Nate Cain (Source: APSO)

Laura Deselle, the first to testify, works as the administrative program manager for the facility's business office. Her job is to oversee the budget and make sure requests for purchases with a state credit card, called a p-card, fit in that budget.

The government began questioning by asking about the difference in the use of p-cards under the administration of former warden Lynn Cooper compared to then-warden Nate Cain.

“When Warden Cooper was there, he was very frugal,” Deselle said of the former warden. “When there was a change, there was a lot of RFPs. They’d go to Wal-Mart and they’d just buy things.”

Many times under Cain’s leadership, request for purchase, or RFP forms, were not filled out or approved until after purchases were made, violating proper protocol. Deselle says she often did not find out about purchases until after they were purchased, and even confronted Tonia Cain, who also worked in the office and was married to Nate, about it.

Cain also requested from Deselle that the man working for him at his home have an increase in salary. When she told Cain that she would have to go through Prison Enterprises for approval, she said he told her, “If you’re not going to do it, you can catch the gate,” implying her being fired.

The issue of Tonia being promoted as administrative director soon after she and Nate started dating was then brought up. It was at that time Tonia was given a p-card of her own. Deselle said Tonia knew nothing about the job and no one else was interviewed for it. But, when Deselle spoke to Nate about the situation, he told her not to talk about it.

Tonia's friend, Jodie Bordelon, was also promoted and given her own p-card. Deselle said that the two would often go on shopping trips together at places like Wal-Mart.

Deselle also noted that she was not aware of the Cains’ intentions to build their own “ranch house,” until more RFPs came in. The couple did not receive any bids for the house to get the best prices either.

The defense then cross-examined, asking if Deselle did everything in her power to report her suspicions that the Cains and Bordelon were misusing funds, including calling an 800 number available to make these kinds of reports. She said she expressed her concerns to many people, including Tonia, but never called the number.

The defense then asked if Nate was present when Tonia and her best friend Jodie Bordelon used p-cards to make purchases. She said that Nate was rarely present.

Deselle expressed concern over losing her job.

“I knew how quickly I could be fired,” she said.

Also fearful of losing their jobs were the next two witnesses called to the stand, Andrea Bordelon and Debra Gauthier.

The women had similar testimonies. They claimed they were approached by Nate and Tonia and asked to use their p-cards for things like furniture and shoes. Jodie Bordelon would often fill out the RFP forms for those purchases and determine who would approve them, often violating the proper approval process.

The government questioned Andrea first. She was asked if she knew it was against the rules to let other people use her p-card. She said she knew, but was scared to tell her supervisor, Nate Cain, out of fear of losing her job.

Last on the stand was Debra Gauthier, who also agreed she knew it was wrong to let others use her p-card.

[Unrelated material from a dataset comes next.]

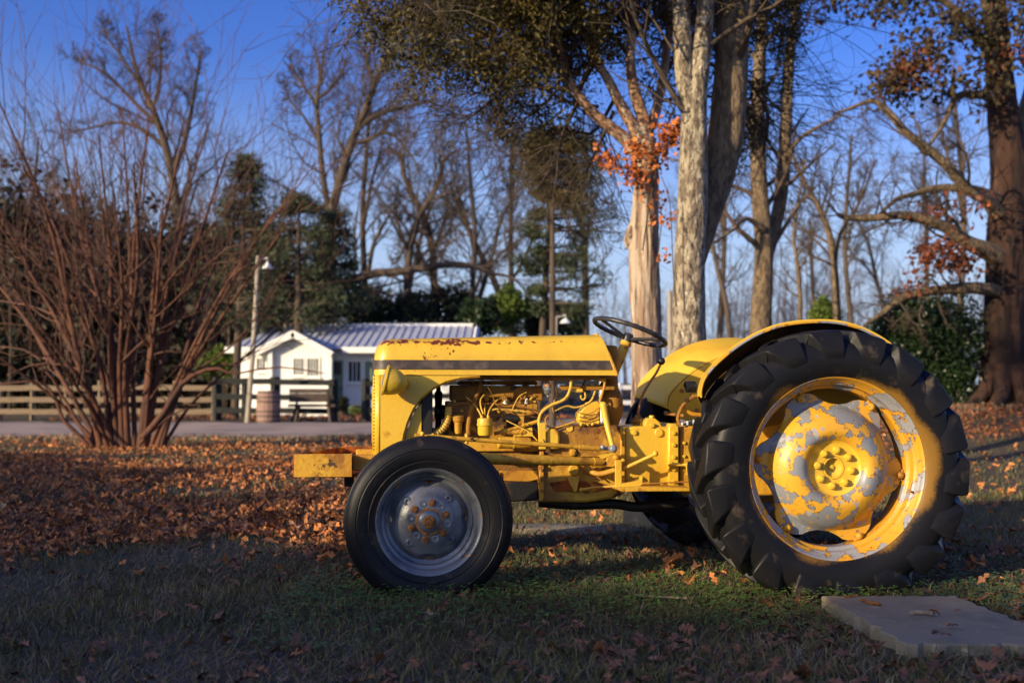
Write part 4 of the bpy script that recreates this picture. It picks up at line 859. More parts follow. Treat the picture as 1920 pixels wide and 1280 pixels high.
mb = MB(); mb.box(Hx(625), Hx(640), -.055, -.042, Hz(702), Hz(679)); mb.build('pane', M['window'], dr, 0)
mb = MB(); mb.ball((Hx(640), -.07, 1.0), .035, 6); mb.build('handle', M['dark'], dr)
hb('shutter', Hx(685), Hx(698), D - .05, D - .005, Hz(720), Hz(678), 'door')
hb('foundation', xl - .04, xr + .04, D - .04, D + 7, zb_, .22, 'slab')
hb('porch_step', Hx(618), Hx(646), D - .9, D - .05, -.03, .14, 'slab')

# ------------------------------------------------------------------ fences
def fence(name, label, pxs, d0, d1, ztop, rails, m_post, m_rail, ph=.10, rh=.13, jit=.02, extend=(0, 0)):
    n = len(pxs); pts = []
    for i, px in enumerate(pxs):
        d = d0 + (d1 - d0) * i / max(1, n - 1); x = W(px, 700, d).x; pts.append(Vector((x, d, float(gz(x, d)))))
    r = thing(name, label, 'fence', pts[0]); o = pts[0]
    for p in pts:
        q = p - o; mb = MB(); h = ztop + random.uniform(-.03, .06); tl = random.uniform(-.03, .03)
        mb.tube([q + Vector((0, 0, -.05)), q + Vector((tl, 0, h + .05))], ph / 2 * 1.2, 4); mb.build('post', m_post, r, 0)
    for a, b in zip(pts, pts[1:]):
        for z in rails:
            j = random.uniform(-jit, jit); A, B = a - o + Vector((-.04, -ph / 2 - .02, z + j)), b - o + Vector((.04, -ph / 2 - .02, z + random.uniform(-jit, jit)))
            dd = (B - A).normalized(); up = Vector((0, 0, rh / 2)); nn = Vector((0, .025, 0)); vs = [A - up, B - up, B + up, A + up]
            mb = MB(); mb.add(vs + [v + nn for v in vs], [(0, 1, 2, 3), (7, 6, 5, 4), (0, 4, 5, 1), (1, 5, 6, 2), (2, 6, 7, 3), (3, 7, 4, 0)]); mb.build('rail', m_rail, r, 0)
    return r
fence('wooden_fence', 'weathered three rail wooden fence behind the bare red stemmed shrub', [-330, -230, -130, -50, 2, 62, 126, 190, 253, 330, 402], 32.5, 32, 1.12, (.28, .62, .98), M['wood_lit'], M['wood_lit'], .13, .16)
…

“Did you think you were in a position to tell Mr. Cain ‘no’ when he asked for use of your p-card?” asked Assistant U.S. Attorney David Ayo. Debra responded, “no.”

Both women wrapped up their statements by telling of the time they both saw Nate and Tonia in the office having a conversation, then heard Nate tell Tonia to take the two women outside. Once outside, Tonia told both of the women that if they were asked if they were present when the purchases on their p-cards were made, they should say they were.